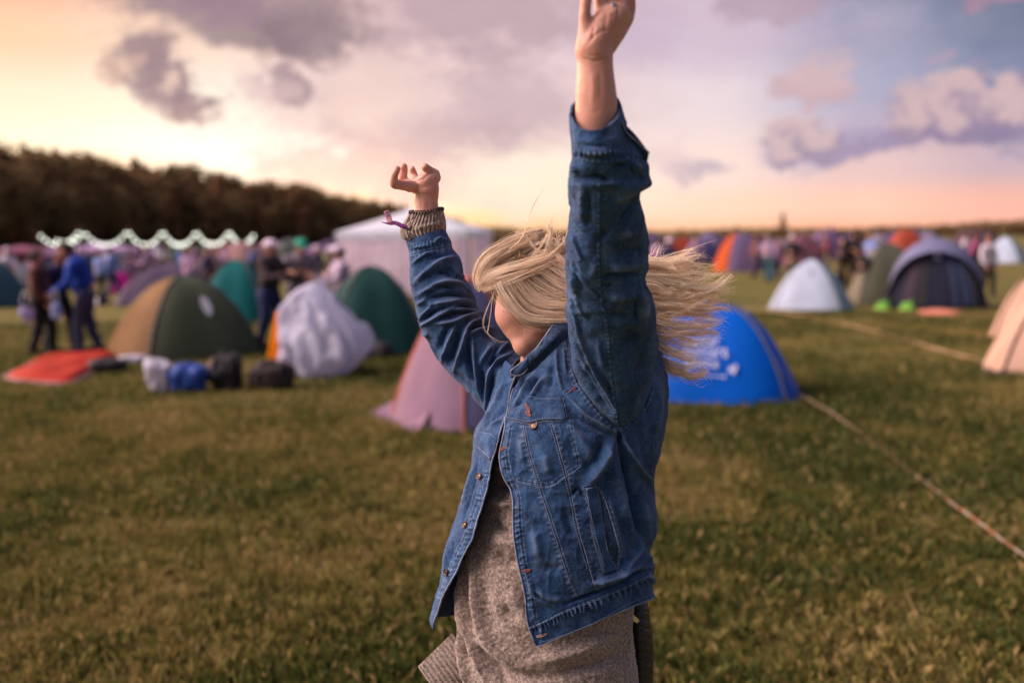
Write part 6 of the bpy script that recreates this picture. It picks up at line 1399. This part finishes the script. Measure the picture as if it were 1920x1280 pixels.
# hair streaming out behind the arm to the right
S0 = (1120, 520)
right = [([(1213, 490), (1244, 492), (1283, 484), (1314, 477)], 90, 7, 6), ([(1213, 497), (1248, 502), (1270, 517), (1278, 538), (1278, 558)], 34, 5, 2.5), ([(1220, 500), (1252, 513), (1262, 532), (1264, 546)], 16, 3, 1.5), ([(1222, 518), (1266, 530), (1309, 536), (1342, 534), (1373, 512)], 110, 9, 4),
         ([(1260, 518), (1298, 514), (1331, 519), (1357, 520)], 28, 4, 3), ([(1226, 540), (1276, 541), (1300, 548), (1314, 566), (1319, 590), (1320, 612)], 34, 4, 2), ([(1230, 568), (1287, 560), (1331, 549), (1353, 546), (1380, 548)], 60, 8, 5), ([(1235, 560), (1287, 571), (1320, 572), (1353, 562), (1370, 565)], 50, 7, 4),
         ([(1230, 575), (1276, 580), (1320, 584), (1353, 580), (1368, 586)], 90, 8, 5), ([(1233, 588), (1276, 591), (1322, 595), (1342, 600)], 90, 8, 5), ([(1233, 603), (1265, 609), (1298, 613), (1331, 610), (1357, 602)], 120, 7, 5), ([(1233, 613), (1265, 620), (1300, 624), (1335, 622), (1351, 628)], 90, 6, 4),
         ([(1233, 630), (1265, 632), (1290, 637), (1305, 640)], 70, 7, 5), ([(1237, 646), (1255, 655), (1280, 664), (1314, 671)], 90, 6, 4), ([(1241, 660), (1265, 670), (1290, 678), (1305, 680)], 70, 7, 5), ([(1246, 680), (1276, 697), (1298, 705), (1318, 698), (1328, 691)], 110, 7, 4), ([(1250, 694), (1276, 704), (1300, 708)], 50, 5, 3),
         ([(1225, 530), (1250, 545), (1262, 552)], 50, 8, 6), ([(1230, 545), (1262, 562), (1300, 556), (1330, 536)], 40, 6, 5), ([(1216, 505), (1240, 520), (1275, 540), (1310, 545)], 70, 8, 6), ([(1218, 512), (1262, 508), (1290, 520), (1330, 556), (1346, 580)], 22, 5, 4), ([(1222, 500), (1270, 506), (1310, 500), (1336, 520)], 20, 6, 6),
         ([(1320, 548), (1334, 560), (1336, 572), (1330, 578)], 10, 3, 1), ([(1228, 552), (1290, 556), (1345, 536), (1372, 512)], 40, 6, 4), ([(1216, 488), (1280, 470), (1310, 462), (1344, 450)], 7, 3, 1.5), ([(1240, 490), (1270, 482), (1290, 470), (1302, 462)], 14, 4, 3), ([(1214, 480), (1226, 462), (1232, 448)], 8, 4, 4), ([(1225, 488), (1236, 470), (1243, 458)], 10, 4, 4), ([(1340, 560), (1370, 575), (1378, 590)], 12, 4, 5)]
for pts, n, s0, s1 in right:
    a = pts[0]; d = 2.03 + hr.uniform(-.012, .012)
    full = [(1085, 500 + (a[1] - 500) * .35, 2.0), (1150, 505 + (a[1] - 505) * .65, 2.02)] + [(x, y, d) for x, y in pts]
    lock(full, int(n * .46), 12, s1 * 1.3, ds=.016, wob=3.4, sm_=s0 * .85, tint=(.45, 1.0), nseg=34)
    lock(full, max(2, n // 6), 14, s1 * 3.2, ds=.02, wob=7, sm_=s0 * 1.8, tint=(.4, 1.0), nseg=34, r=.00032)
for k in range(170):      # loose wisps lifted off the right hand stream
    y0 = hr.uniform(486, 700); x0 = hr.uniform(1215, 1270); ln3 = hr.uniform(50, 130) * (1 - .35 * abs(y0 - 570) / 130); a0 = hr.normal((570 - y0) * -.0008, .22)
    pts = [(1150, 515 + (y0 - 515) * .6, 2.02), (x0, y0, 2.03)]
    for q in (.4, .7, 1.0): pts.append((x0 + ln3 * q * math.cos(a0), y0 + ln3 * q * math.sin(a0) + hr.normal(0, 9) * q, 2.03 + hr.normal(0, .02)))
    lock(pts, int(hr.integers(2, 7)), 2, 2.5, wob=5, ds=.01, r=.0003, tint=(.5, 1.0))
for k in range(70):       # and off the crown and the forehead
    a0 = hr.uniform(math.pi * 1.02, math.pi * 1.95); cx, cy = 1005 + 58 * math.cos(a0), 515 + 62 * math.sin(a0); l3 = hr.uniform(8, 30); a1 = a0 + hr.normal(0, .7)
    lock([(cx + 30, cy + 18, 1.98), (cx + 8, cy + 6, 1.97), (cx + l3 * .5 * math.cos(a1), cy + l3 * .5 * math.sin(a1), 1.97), (cx + l3 * math.cos(a1 + .5), cy + l3 * math.sin(a1 + .5), 1.97)], int(hr.integers(1, 4)), 1.5, 3, wob=2.5, ds=.008, r=.00026, tint=(.5, 1.0))
V, Fc = tubes(HP, HR_, 3, cap=False); Fc = np.array(Fc)
ho = meshobj('hair', V, Fc, HAIR, WOM); at = ho.data.attributes.new('tint', 'FLOAT', 'POINT'); at.data.foreach_set('value', np.repeat(np.clip(np.concatenate(HT) + .08, 0, 1), 3).astype(np.float32))
# scalp layer under the strands
V, Fc = ellipsoid(Q(1018, 530, 2.035), (.084, .096, .090), np.array([CR, CF, CU]), 60, 40); x, y = PIX(V); dd = (V - CAM) @ CF
kp = ~((x < 965) & (y > 505)) & ~((y > 560)) ; m_ = [f for f in Fc if all(kp[i] for i in f)]
meshobj('hair_roots', V + (.004 * vnoise(V, 60))[:, None] * (V - Q(1018, 530, 2.035)) / .09, m_, mat('hair_roots', (.10, .052, .030, 1), .7, .5, 60, bump=.5, bscale=200), WOM)

# ------------------------------------------------------------------ bag at her hip
bg_ = empty('shoulder_bag', Q(1205, 1200, 2.12)); tag(bg_, 'black quilted shoulder bag hanging behind the hip of the blonde person', 'bag')
rb_ = [(1183, 1118, 1208, 1112, 2.12, .02), (1176, 1140, 1216, 1136, 2.12, .032), (1176, 1175, 1221, 1172, 2.12, .04), (1178, 1215, 1226, 1212, 2.12, .042), (1180, 1260, 1225, 1258, 2.12, .042), (1184, 1320, 1222, 1318, 2.12, .04), (1200, 1345, 1216, 1344, 2.12, .02)]
LEA = mat('black_leather', (.012, .011, .012, 1), .42, .2, 60, spec=.45)
qs = [([(1180, 1120 + k * 16), (1230, 1135 + k * 16)], 2.0, -.5, 0) for k in range(14)] + [([(1180, 1150 + k * 22), (1228, 1128 + k * 22)], 1.8, -.4, 0) for k in range(9)]
skinned('bag_body', loftP(rb_, 90, 150), True, LEA, bg_, qs, solid=0, backfold=0, noise=(.001, 20, .0003, 60), crink=0)
tube('strap', QA(crom(np.array([(1196, 1122, 2.12), (1192, 1080, 2.13), (1180, 1000, 2.16), (1150, 850, 2.16)]), 20)), np.full(20, .006), LEA, bg_)
P = [Q(1187 + 4.5 * math.cos(a), 1160 + 4.5 * math.sin(a), 2.085) for a in np.linspace(0, 2 * math.pi, 20)]; tube('ring_buckle', np.array(P), np.full(20, .0012), mat('chrome', (.6, .58, .55, 1), .2, metal=1), bg_)
V = []
for j in range(4):
    for i in range(4): V.append((1186 + i * 4 + j * .5, 1150 + j * 4 + i * 3.5, 2.082))
meshobj('clasp', QA(np.array(V)), gridfaces(4, 4), bpy.data.materials['chrome'], bg_)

§ TASK TO CARRY OUT: Give the material again exactly as it is, but keep the pictures out.

§ TASK SOLUTION:
Write part 6 of the bpy script that recreates this picture. It picks up at line 1399. This part finishes the script. Measure the picture as if it were 1920x1280 pixels.
# hair streaming out behind the arm to the right
S0 = (1120, 520)
right = [([(1213, 490), (1244, 492), (1283, 484), (1314, 477)], 90, 7, 6), ([(1213, 497), (1248, 502), (1270, 517), (1278, 538), (1278, 558)], 34, 5, 2.5), ([(1220, 500), (1252, 513), (1262, 532), (1264, 546)], 16, 3, 1.5), ([(1222, 518), (1266, 530), (1309, 536), (1342, 534), (1373, 512)], 110, 9, 4),
         ([(1260, 518), (1298, 514), (1331, 519), (1357, 520)], 28, 4, 3), ([(1226, 540), (1276, 541), (1300, 548), (1314, 566), (1319, 590), (1320, 612)], 34, 4, 2), ([(1230, 568), (1287, 560), (1331, 549), (1353, 546), (1380, 548)], 60, 8, 5), ([(1235, 560), (1287, 571), (1320, 572), (1353, 562), (1370, 565)], 50, 7, 4),
         ([(1230, 575), (1276, 580), (1320, 584), (1353, 580), (1368, 586)], 90, 8, 5), ([(1233, 588), (1276, 591), (1322, 595), (1342, 600)], 90, 8, 5), ([(1233, 603), (1265, 609), (1298, 613), (1331, 610), (1357, 602)], 120, 7, 5), ([(1233, 613), (1265, 620), (1300, 624), (1335, 622), (1351, 628)], 90, 6, 4),
         ([(1233, 630), (1265, 632), (1290, 637), (1305, 640)], 70, 7, 5), ([(1237, 646), (1255, 655), (1280, 664), (1314, 671)], 90, 6, 4), ([(1241, 660), (1265, 670), (1290, 678), (1305, 680)], 70, 7, 5), ([(1246, 680), (1276, 697), (1298, 705), (1318, 698), (1328, 691)], 110, 7, 4), ([(1250, 694), (1276, 704), (1300, 708)], 50, 5, 3),
         ([(1225, 530), (1250, 545), (1262, 552)], 50, 8, 6), ([(1230, 545), (1262, 562), (1300, 556), (1330, 536)], 40, 6, 5), ([(1216, 505), (1240, 520), (1275, 540), (1310, 545)], 70, 8, 6), ([(1218, 512), (1262, 508), (1290, 520), (1330, 556), (1346, 580)], 22, 5, 4), ([(1222, 500), (1270, 506), (1310, 500), (1336, 520)], 20, 6, 6),
         ([(1320, 548), (1334, 560), (1336, 572), (1330, 578)], 10, 3, 1), ([(1228, 552), (1290, 556), (1345, 536), (1372, 512)], 40, 6, 4), ([(1216, 488), (1280, 470), (1310, 462), (1344, 450)], 7, 3, 1.5), ([(1240, 490), (1270, 482), (1290, 470), (1302, 462)], 14, 4, 3), ([(1214, 480), (1226, 462), (1232, 448)], 8, 4, 4), ([(1225, 488), (1236, 470), (1243, 458)], 10, 4, 4), ([(1340, 560), (1370, 575), (1378, 590)], 12, 4, 5)]
for pts, n, s0, s1 in right:
    a = pts[0]; d = 2.03 + hr.uniform(-.012, .012)
    full = [(1085, 500 + (a[1] - 500) * .35, 2.0), (1150, 505 + (a[1] - 505) * .65, 2.02)] + [(x, y, d) for x, y in pts]
    lock(full, int(n * .46), 12, s1 * 1.3, ds=.016, wob=3.4, sm_=s0 * .85, tint=(.45, 1.0), nseg=34)
    lock(full, max(2, n // 6), 14, s1 * 3.2, ds=.02, wob=7, sm_=s0 * 1.8, tint=(.4, 1.0), nseg=34, r=.00032)
for k in range(170):      # loose wisps lifted off the right hand stream
    y0 = hr.uniform(486, 700); x0 = hr.uniform(1215, 1270); ln3 = hr.uniform(50, 130) * (1 - .35 * abs(y0 - 570) / 130); a0 = hr.normal((570 - y0) * -.0008, .22)
    pts = [(1150, 515 + (y0 - 515) * .6, 2.02), (x0, y0, 2.03)]
    for q in (.4, .7, 1.0): pts.append((x0 + ln3 * q * math.cos(a0), y0 + ln3 * q * math.sin(a0) + hr.normal(0, 9) * q, 2.03 + hr.normal(0, .02)))
    lock(pts, int(hr.integers(2, 7)), 2, 2.5, wob=5, ds=.01, r=.0003, tint=(.5, 1.0))
for k in range(70):       # and off the crown and the forehead
    a0 = hr.uniform(math.pi * 1.02, math.pi * 1.95); cx, cy = 1005 + 58 * math.cos(a0), 515 + 62 * math.sin(a0); l3 = hr.uniform(8, 30); a1 = a0 + hr.normal(0, .7)
    lock([(cx + 30, cy + 18, 1.98), (cx + 8, cy + 6, 1.97), (cx + l3 * .5 * math.cos(a1), cy + l3 * .5 * math.sin(a1), 1.97), (cx + l3 * math.cos(a1 + .5), cy + l3 * math.sin(a1 + .5), 1.97)], int(hr.integers(1, 4)), 1.5, 3, wob=2.5, ds=.008, r=.00026, tint=(.5, 1.0))
V, Fc = tubes(HP, HR_, 3, cap=False); Fc = np.array(Fc)
ho = meshobj('hair', V, Fc, HAIR, WOM); at = ho.data.attributes.new('tint', 'FLOAT', 'POINT'); at.data.foreach_set('value', np.repeat(np.clip(np.concatenate(HT) + .08, 0, 1), 3).astype(np.float32))
# scalp layer under the strands
V, Fc = ellipsoid(Q(1018, 530, 2.035), (.084, .096, .090), np.array([CR, CF, CU]), 60, 40); x, y = PIX(V); dd = (V - CAM) @ CF
kp = ~((x < 965) & (y > 505)) & ~((y > 560)) ; m_ = [f for f in Fc if all(kp[i] for i in f)]
meshobj('hair_roots', V + (.004 * vnoise(V, 60))[:, None] * (V - Q(1018, 530, 2.035)) / .09, m_, mat('hair_roots', (.10, .052, .030, 1), .7, .5, 60, bump=.5, bscale=200), WOM)

# ------------------------------------------------------------------ bag at her hip
bg_ = empty('shoulder_bag', Q(1205, 1200, 2.12)); tag(bg_, 'black quilted shoulder bag hanging behind the hip of the blonde person', 'bag')
rb_ = [(1183, 1118, 1208, 1112, 2.12, .02), (1176, 1140, 1216, 1136, 2.12, .032), (1176, 1175, 1221, 1172, 2.12, .04), (1178, 1215, 1226, 1212, 2.12, .042), (1180, 1260, 1225, 1258, 2.12, .042), (1184, 1320, 1222, 1318, 2.12, .04), (1200, 1345, 1216, 1344, 2.12, .02)]
LEA = mat('black_leather', (.012, .011, .012, 1), .42, .2, 60, spec=.45)
qs = [([(1180, 1120 + k * 16), (1230, 1135 + k * 16)], 2.0, -.5, 0) for k in range(14)] + [([(1180, 1150 + k * 22), (1228, 1128 + k * 22)], 1.8, -.4, 0) for k in range(9)]
skinned('bag_body', loftP(rb_, 90, 150), True, LEA, bg_, qs, solid=0, backfold=0, noise=(.001, 20, .0003, 60), crink=0)
tube('strap', QA(crom(np.array([(1196, 1122, 2.12), (1192, 1080, 2.13), (1180, 1000, 2.16), (1150, 850, 2.16)]), 20)), np.full(20, .006), LEA, bg_)
P = [Q(1187 + 4.5 * math.cos(a), 1160 + 4.5 * math.sin(a), 2.085) for a in np.linspace(0, 2 * math.pi, 20)]; tube('ring_buckle', np.array(P), np.full(20, .0012), mat('chrome', (.6, .58, .55, 1), .2, metal=1), bg_)
V = []
for j in range(4):
    for i in range(4): V.append((1186 + i * 4 + j * .5, 1150 + j * 4 + i * 3.5, 2.082))
meshobj('clasp', QA(np.array(V)), gridfaces(4, 4), bpy.data.materials['chrome'], bg_)